North Tipperary drystock farmer, Seamus Sherlock, who hit national and international headlines in 2012 when he spent 350 days behind a barricade under the threat of eviction, has released a new book detailing the experience.

As he marks the 10th anniversary of his stance against the banks, Lorrha native, Seamus Sherlock, reveals the impact of his year-long standoff in a new book, Seamus Sherlock: The Fight of My Life.

Written by former Kerryman journalist, Marisa Reidy, and published by Savvy Book Marketing, the book chronicles the 350-day ordeal undertaken by Seamus and his five children when threatened with eviction from his 52ac west Limerick farm in 2012.

Eviction

In August of that year, Seamus was left devastated when he was issued with an eviction notice, having fallen behind on mortgage repayments a few years previously.

He outlines that he lost the bog he worked following a 2008 EU directive to preserve a number of Irish bogs, resulting in almost 80% of his income being wiped out.

In a defiant stance against the bank, Seamus erected a barricade at Appletown farm in Feoghanagh and for the next 350 days, he and his children were under 24-hour eviction notice.

As he prepares to sell Appletown Farm, he shares his account of the toll the experience took on himself and his children.

As well as documenting, in stark detail, the fear and mental anguish he said he suffered for almost 12 months, never knowing if or when he and his children would be evicted, he talks about the support he received from friends and strangers alike and the abuse he got from others.

He says he soon discovered that so many other people were in the same desperate financial difficulty.

Book

He recalls how he believed he would die protecting his farm and how he often said goodbye to his children without them even knowing it. He also reveals that he had suicidal thoughts during that testing time.

Pen to paper

“I think it’s important, after what we went through at the time – and because it’s the 10-year anniversary – that we put down on paper what really happened,” Seamus said.

“We were the ones inside the barricade and I was always conscious that I’d like the real story to be told.”

“I didn’t want someone to write it from the outside, looking in. I was inside the gate with the children, and it was important to recall exactly what was happening at the time.

“As well as that, I’m also hoping that the book might give people hope,” he said.

“In the first few months, especially, hundreds of people contacted me, totally lost and craving help, and in awful debt. So even if this book helps one person from making a wrong decision late at night, or when the pressure is on, then it will have been worth writing.

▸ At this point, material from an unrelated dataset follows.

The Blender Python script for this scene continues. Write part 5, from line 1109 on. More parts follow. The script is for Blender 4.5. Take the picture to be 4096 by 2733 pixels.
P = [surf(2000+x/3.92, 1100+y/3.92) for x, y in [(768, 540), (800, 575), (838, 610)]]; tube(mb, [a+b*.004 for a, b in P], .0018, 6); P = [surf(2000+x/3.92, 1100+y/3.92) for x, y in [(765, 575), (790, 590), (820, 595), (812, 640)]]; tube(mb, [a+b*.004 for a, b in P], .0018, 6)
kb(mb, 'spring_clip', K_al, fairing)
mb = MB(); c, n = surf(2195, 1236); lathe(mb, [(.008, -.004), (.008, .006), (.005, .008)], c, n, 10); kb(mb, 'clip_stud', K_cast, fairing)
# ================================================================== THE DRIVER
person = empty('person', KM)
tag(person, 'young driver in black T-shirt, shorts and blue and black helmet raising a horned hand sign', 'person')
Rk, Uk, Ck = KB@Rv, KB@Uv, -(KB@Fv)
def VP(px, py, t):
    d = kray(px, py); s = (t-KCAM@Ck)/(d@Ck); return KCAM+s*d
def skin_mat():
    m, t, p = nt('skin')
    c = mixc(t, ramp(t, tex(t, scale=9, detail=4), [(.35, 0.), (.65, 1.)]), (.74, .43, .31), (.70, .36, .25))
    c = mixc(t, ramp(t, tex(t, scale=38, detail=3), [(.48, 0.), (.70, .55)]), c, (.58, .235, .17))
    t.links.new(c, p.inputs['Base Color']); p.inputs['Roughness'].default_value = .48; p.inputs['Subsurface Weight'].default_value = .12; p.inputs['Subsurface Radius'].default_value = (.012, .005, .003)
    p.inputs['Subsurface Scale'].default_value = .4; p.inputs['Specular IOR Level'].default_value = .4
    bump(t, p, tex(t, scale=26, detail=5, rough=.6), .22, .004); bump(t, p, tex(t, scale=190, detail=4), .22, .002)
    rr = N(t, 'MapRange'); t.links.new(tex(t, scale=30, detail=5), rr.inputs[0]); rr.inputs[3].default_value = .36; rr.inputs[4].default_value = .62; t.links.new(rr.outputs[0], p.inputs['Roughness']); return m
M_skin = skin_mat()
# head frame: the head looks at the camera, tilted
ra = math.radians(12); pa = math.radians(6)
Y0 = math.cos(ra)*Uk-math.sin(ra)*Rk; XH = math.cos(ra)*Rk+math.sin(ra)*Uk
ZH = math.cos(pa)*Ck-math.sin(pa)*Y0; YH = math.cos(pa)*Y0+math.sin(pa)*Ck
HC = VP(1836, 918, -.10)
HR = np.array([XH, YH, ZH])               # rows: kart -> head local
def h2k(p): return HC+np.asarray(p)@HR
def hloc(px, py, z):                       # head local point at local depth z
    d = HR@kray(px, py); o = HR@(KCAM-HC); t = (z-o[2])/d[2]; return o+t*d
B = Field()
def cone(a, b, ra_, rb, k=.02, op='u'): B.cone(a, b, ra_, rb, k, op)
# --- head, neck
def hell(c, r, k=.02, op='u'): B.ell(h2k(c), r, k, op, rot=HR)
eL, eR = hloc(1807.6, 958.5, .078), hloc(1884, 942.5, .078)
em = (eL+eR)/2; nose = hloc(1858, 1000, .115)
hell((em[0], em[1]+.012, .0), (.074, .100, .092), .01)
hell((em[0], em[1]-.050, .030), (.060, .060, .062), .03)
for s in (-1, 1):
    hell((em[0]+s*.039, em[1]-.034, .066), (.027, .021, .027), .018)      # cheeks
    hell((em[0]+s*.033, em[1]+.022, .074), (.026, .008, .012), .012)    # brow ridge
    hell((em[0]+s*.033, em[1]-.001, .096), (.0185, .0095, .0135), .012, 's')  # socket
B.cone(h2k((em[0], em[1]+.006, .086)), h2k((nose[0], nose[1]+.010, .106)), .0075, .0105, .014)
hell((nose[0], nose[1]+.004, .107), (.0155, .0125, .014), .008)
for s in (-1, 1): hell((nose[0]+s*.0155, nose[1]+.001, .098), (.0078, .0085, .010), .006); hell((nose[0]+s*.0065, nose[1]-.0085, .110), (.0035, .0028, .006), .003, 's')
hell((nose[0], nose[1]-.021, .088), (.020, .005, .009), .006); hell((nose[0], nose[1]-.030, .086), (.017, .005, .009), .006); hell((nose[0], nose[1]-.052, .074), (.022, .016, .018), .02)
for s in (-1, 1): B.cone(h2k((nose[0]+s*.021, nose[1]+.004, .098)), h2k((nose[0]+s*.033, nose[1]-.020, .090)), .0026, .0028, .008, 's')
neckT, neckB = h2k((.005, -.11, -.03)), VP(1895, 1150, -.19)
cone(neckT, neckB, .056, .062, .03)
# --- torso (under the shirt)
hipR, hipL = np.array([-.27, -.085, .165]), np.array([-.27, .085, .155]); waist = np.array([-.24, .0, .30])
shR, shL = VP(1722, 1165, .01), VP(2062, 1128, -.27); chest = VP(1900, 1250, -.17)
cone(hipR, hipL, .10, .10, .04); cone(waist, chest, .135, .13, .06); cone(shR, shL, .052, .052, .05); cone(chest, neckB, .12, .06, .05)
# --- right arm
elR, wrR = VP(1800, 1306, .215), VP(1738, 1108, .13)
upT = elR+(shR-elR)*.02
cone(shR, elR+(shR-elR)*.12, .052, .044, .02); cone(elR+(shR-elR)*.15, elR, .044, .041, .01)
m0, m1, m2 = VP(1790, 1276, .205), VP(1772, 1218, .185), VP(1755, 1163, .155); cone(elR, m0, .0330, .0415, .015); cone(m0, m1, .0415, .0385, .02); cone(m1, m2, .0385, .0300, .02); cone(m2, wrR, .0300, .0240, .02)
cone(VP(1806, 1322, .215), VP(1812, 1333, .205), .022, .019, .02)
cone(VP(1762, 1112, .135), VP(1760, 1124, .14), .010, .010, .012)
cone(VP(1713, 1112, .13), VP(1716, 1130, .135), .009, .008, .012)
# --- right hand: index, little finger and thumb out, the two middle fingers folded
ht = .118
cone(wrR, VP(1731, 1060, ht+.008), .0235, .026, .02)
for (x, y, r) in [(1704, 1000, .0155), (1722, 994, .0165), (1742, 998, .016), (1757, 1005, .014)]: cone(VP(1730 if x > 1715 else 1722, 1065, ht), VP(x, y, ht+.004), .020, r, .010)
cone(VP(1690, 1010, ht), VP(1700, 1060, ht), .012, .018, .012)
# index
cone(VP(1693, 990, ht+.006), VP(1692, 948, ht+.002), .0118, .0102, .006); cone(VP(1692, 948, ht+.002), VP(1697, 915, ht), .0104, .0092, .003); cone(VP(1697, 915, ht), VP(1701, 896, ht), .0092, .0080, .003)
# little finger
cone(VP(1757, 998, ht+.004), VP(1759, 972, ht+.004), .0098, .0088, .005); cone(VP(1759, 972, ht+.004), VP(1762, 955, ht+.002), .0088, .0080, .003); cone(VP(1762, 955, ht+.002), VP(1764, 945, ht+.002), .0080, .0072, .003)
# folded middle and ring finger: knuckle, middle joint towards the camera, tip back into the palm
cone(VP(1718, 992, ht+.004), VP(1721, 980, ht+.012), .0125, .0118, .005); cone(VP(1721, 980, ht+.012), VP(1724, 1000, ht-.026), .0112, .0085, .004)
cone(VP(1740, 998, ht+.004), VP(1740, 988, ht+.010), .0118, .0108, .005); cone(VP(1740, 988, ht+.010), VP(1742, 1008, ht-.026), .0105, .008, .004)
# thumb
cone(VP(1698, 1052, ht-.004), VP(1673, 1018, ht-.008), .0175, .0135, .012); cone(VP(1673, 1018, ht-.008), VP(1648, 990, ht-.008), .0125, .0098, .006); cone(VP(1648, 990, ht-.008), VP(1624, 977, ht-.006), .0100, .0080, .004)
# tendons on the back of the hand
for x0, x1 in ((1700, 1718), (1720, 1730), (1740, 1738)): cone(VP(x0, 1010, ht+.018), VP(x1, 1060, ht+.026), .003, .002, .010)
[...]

“I’m not saying everyone could do what we did, but if we can give people hope and maybe help people take their heads out of the sand and face their problems, it might be easier for them.”

While Seamus has given many interviews to the press during and after his experience, this is the first time he has spoken so frankly and in so much detail about what he describes as “a year of hell on earth”.

In the book he also talks about his life now, running Belmont House stud farm in Co. Offaly with his partner.